The technology commercialization program involves the following components:Â conducting a continuous inventory of newly
developed NASA technologies, maintaining an Internet-based database of this inventory, assessing the commercial potential of
each technology, using commercial marketing processes to provide information to the public and businesses on commercially
relevant technology, establishing R&D partnerships with industry for dual use of the technology, disseminating knowledge of
these NASA technology opportunities to the private sector, and providing an efficient business-like system for licensing NASA
technologies to private companies.
NASA has achieved many successes in partnerships with businesses that turn technology into profit. For example, in the last two
Spinoff Magazines we have documented 99 success stories where businesses have incorporated NASA technology in their products
and services.

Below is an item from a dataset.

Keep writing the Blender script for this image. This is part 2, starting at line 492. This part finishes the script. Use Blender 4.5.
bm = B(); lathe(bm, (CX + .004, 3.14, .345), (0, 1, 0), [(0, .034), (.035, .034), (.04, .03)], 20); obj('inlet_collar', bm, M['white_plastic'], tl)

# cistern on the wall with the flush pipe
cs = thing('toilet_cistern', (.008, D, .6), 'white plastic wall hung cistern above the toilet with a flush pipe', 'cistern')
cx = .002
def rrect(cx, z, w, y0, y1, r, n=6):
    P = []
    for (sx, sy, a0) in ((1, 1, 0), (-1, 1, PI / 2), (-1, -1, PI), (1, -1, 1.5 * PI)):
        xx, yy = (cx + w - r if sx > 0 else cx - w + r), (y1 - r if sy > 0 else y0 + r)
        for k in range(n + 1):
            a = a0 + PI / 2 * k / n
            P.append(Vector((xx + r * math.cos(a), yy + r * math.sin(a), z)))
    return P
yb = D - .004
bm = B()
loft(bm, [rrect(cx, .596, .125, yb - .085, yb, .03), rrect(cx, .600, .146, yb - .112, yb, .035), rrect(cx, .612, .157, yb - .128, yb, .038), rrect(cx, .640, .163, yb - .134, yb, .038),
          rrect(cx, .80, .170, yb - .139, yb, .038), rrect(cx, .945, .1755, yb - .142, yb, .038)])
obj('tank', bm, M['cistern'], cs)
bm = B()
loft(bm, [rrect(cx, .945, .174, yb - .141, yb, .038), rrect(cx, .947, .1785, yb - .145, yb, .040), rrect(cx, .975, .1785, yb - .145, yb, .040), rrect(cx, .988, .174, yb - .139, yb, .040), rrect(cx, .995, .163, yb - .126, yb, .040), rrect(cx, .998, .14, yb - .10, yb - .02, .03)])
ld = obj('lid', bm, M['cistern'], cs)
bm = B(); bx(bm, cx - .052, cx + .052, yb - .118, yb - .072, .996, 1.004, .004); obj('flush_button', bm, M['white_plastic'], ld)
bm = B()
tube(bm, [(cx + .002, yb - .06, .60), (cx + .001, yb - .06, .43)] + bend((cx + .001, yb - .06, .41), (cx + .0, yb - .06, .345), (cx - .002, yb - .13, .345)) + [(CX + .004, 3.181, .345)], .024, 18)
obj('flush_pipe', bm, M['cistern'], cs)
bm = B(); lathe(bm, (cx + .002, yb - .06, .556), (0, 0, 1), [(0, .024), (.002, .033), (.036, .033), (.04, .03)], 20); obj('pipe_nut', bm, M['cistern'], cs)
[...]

Moreover, we have a productive and growing technology partnership relationship with U.S. business, which will
provide for more successes in the near and far term.

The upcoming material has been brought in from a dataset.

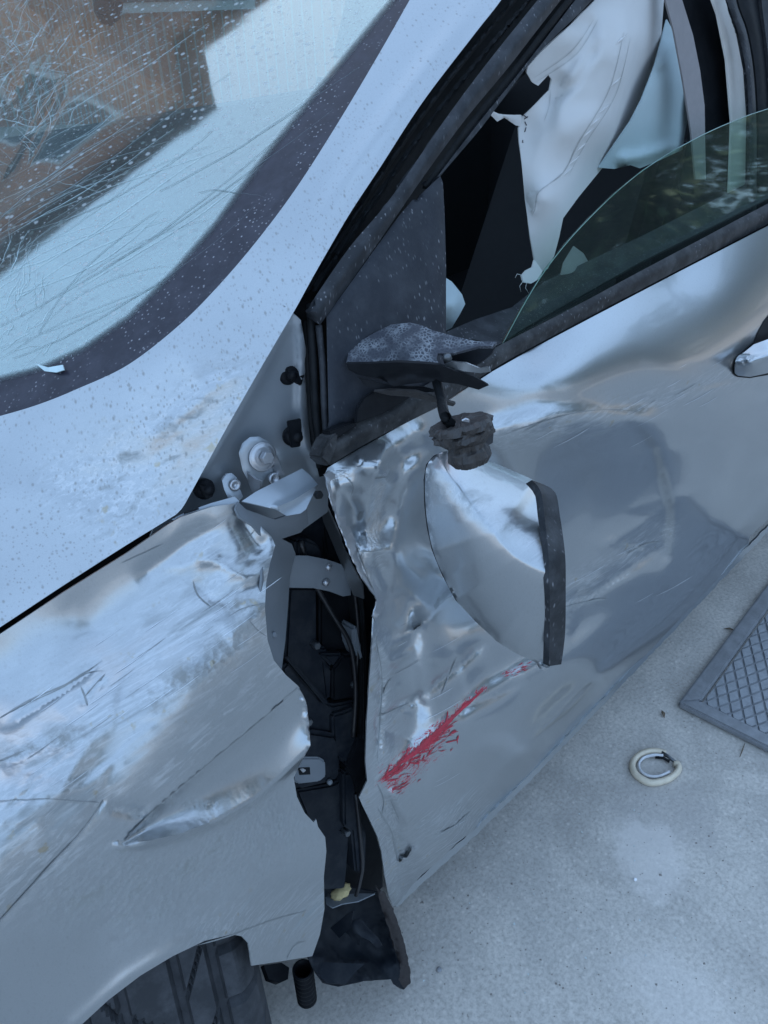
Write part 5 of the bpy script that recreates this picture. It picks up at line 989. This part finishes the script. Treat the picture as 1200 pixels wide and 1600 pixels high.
d1 = (B_ - A_)[:2]; d1 = d1 / np.linalg.norm(d1); d2 = np.array((-d1[1], d1[0])); d2 = d2 if d2[1] > 0 else -d2
house('brick_house', A_[:2] + (d1 + d2) * .35, d1, 9, d2, 7, HZ, 'brown brick house whose roof corner is mirrored in the windscreen')
e1_ = (D_ - C_)[:2]; e1_ = e1_ / np.linalg.norm(e1_); e2_ = np.array((-e1_[1], e1_[0])); e2_ = e2_ if e2_[1] > 0 else -e2_
house('brick_house', C_[:2] + (e1_ + e2_) * .35, e1_, 9, e2_, 6, HZ, 'second brick house standing to the rear of the car, mirrored high in the windscreen')
LEAF = NT('leaf'); LEAF.set(Base_Color=LEAF.mix(LEAF.noise(2.5, 3), (.03, .055, .018), (.09, .13, .045)), Roughness=.6); LEAF = LEAF.m; BARK = simple('bark', (.10, .08, .06), .9)
def tree(x, y, h, rad, label, seed, group=None):
    r = random.Random(seed); t = thing('tree', label, 'tree', (x, y, 0), group)
    tube('trunk', [(x, y, 0), (x + .1, y, h * .3), (x + .05, y + .1, h * .75)], [.16, .12, .05], BARK, t, 8)
    V, F = [], []
    blobs = [(r.gauss(0, rad * .45), r.gauss(0, rad * .45), r.uniform(h * .3, h * .95), r.uniform(.35, .6) * rad) for _ in range(14)]
    for i in range(3800):
        bx, by, bz, br_ = r.choice(blobs); d = nrm([r.gauss(0, 1) for _ in range(3)]) * br_ * r.uniform(.5, 1) ; c = np.array((x + bx, y + by, bz)) + d
        a = nrm([r.gauss(0, 1) for _ in range(3)]); b = nrm(np.cross(a, (.3, .5, .8))); s = r.uniform(.06, .13); k = len(V)
        V += [tuple(c - a * s), tuple(c + b * s * .5), tuple(c + a * s), tuple(c - b * s * .5)]; F.append((k, k + 1, k + 2, k + 3))
    me = bpy.data.meshes.new('crown'); me.from_pydata(V, [], F); link('crown', me, LEAF, t, False)
tree(5.2, -3.6, 2.6, 1.4, 'leafy tree mirrored at the front of the lowered window', 1); tree(8.2, -4.8, 3.2, 1.9, 'tall leafy tree mirrored in the middle of the lowered window', 2)
tree(10.5, -9.5, 3.9, 2.2, 'broad leafy tree mirrored at the rear of the lowered window', 3); tree(4.0, -8.0, 3.0, 1.7, 'leafy tree across the yard facing the front door', 4)
tree(9.8, -3.4, 3.6, 1.9, 'leafy tree mirrored at the far rear corner of the lowered window', 5); tree(13.5, -5.2, 4.4, 2.4, 'rearmost leafy tree of the row mirrored in the lowered window', 6); tree(12.0, -7.6, 4.2, 2.3, 'leafy tree filling the gap between two others in the lowered window', 7)
bm = bmesh.new()
for i in range(70):
    px = (random.uniform(640, 1190), random.uniform(1000, 1590)); c = atz(px, .0008)[0]; r = random.uniform(.0008, .0028); a0 = random.uniform(0, 6)
    vs = [bm.verts.new((c[0] + r * random.uniform(.5, 1.2) * math.cos(a0 + t), c[1] + r * random.uniform(.5, 1.2) * math.sin(a0 + t), .0006 + random.uniform(0, .0012))) for t in (0, 2., 4.1)]; bm.faces.new(vs)
g2 = from_bm('glass_crumbs', bm, simple('crumb_glass', (.5, .56, .56), .2, 0, .5, 200)); g2['kind'] = 'stuff'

Included in the amount requested for NASA commercialization efforts is $100 million to carry out the provisions of the Small
Business Innovation Research (SBIR) Act. This act requires that 2.5 percent of NASA’s total extramural R&D spending be set
aside for small businesses research grants, and that an additional set-aside, involving 0.15 percent of NASA’s total extramural
R&D spending, be applied to the Small Business Technology Transfer (STTR) Program. The SBIR and STTR program seek to
engage small business in developing innovative technology that meets NASA’s mission needs. The NASA SBIR Program has also
expanded its outreach program to the states to provide information on NASA technology needs and to guide the development of
high quality proposals. The NASA SBIR program has clearly contributed to the U.S. technology base and the economy by fostering
the establishment and growth of over 1100 small, high-technology businesses, and contributing technology to the development of
over 200 new SBIR spin-off firms and over 400 new products and services that have generated revenues in non-government
markets. The broad spectrum of these products and services, the several key industrial sectors they represent, as well as related
partnering with NASA SBIR firms by more than 700 other private entities, demonstrates the pervasive effect of NASA’s SBIR
Program in the nation’s economy.
CONCLUSION
Mr. Chairman, NASA’s aerospace technology programs and new initiatives will lay the foundation for air and space transportation
in the next millennium. We are proud of our accomplishments. We are providing excellent return on the taxpayers’ investment
by focusing our resources in several high-payoff areas. Working with our partners in industry and government, we will enable a
safer, more efficient air transportation system and help make space access safer and more affordable. These achievements will
open new doors of opportunity for research and commerce, leading America into the future.